Similarly, human observers recalibrated their depth percept as if integrating across the statistics of individual 3D-objects (Seydell, Knill, Trommershäuser. (2010). Journal of Vision, 10, 1). In 3D-scenes, an object’s orientation suggests its tilt, and an object’s aspect ratio suggests its slant away from the fronto-parallel. The depth percept thus can vary depending on the previously viewed number of 3D-objects.

Dr. Julia Trommershäuser is the holder of a Heisenberg-Fellowship since 2009. She received her habilitation in psychology in 2006 from Justus-Liebig-Universität in Giessen.

Her research mostly combines statistical approaches with measures of human behavior such as accessed through traditional methods of human psychophysics, eye and hand movement tracking and other non- verbal response methods (e.g. button presses, pairwise judgements).

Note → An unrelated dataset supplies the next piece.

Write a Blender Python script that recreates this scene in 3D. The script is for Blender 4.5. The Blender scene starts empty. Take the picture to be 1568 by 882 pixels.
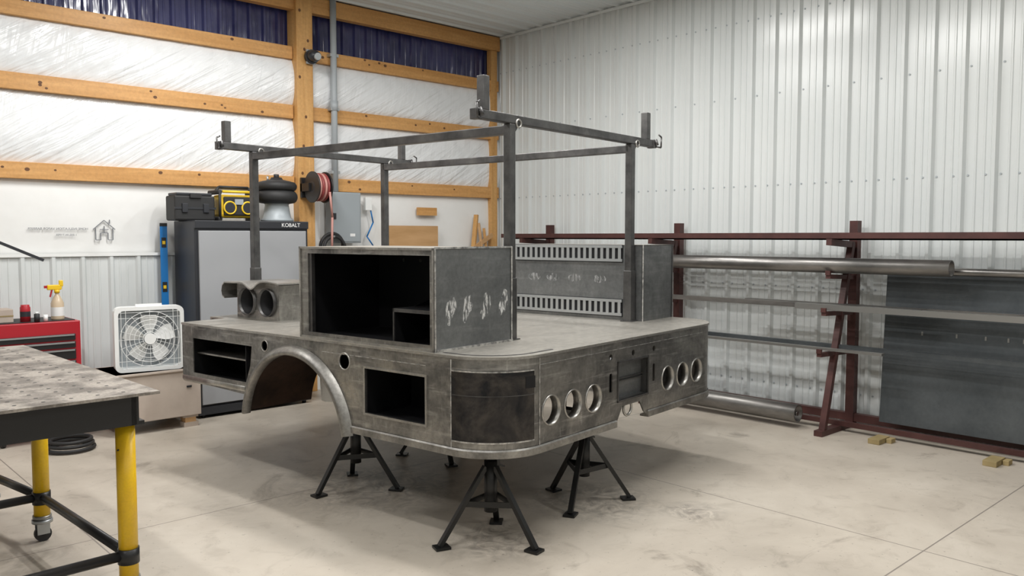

Among her most important publications is the book »Sensory Cue Integration« (together with M.S. Landy and K.P. Körding, 2011) and the articles »Dynamic intergration of information about salience and value for saccadic eye movements« (together with A. Schütz and K.R. Gegenfurtner, 2012) and »Combination of noisy directional visual and proprioceptive information during visually-guided pointing« (together with S. Serwe and K. Drewing, 2009).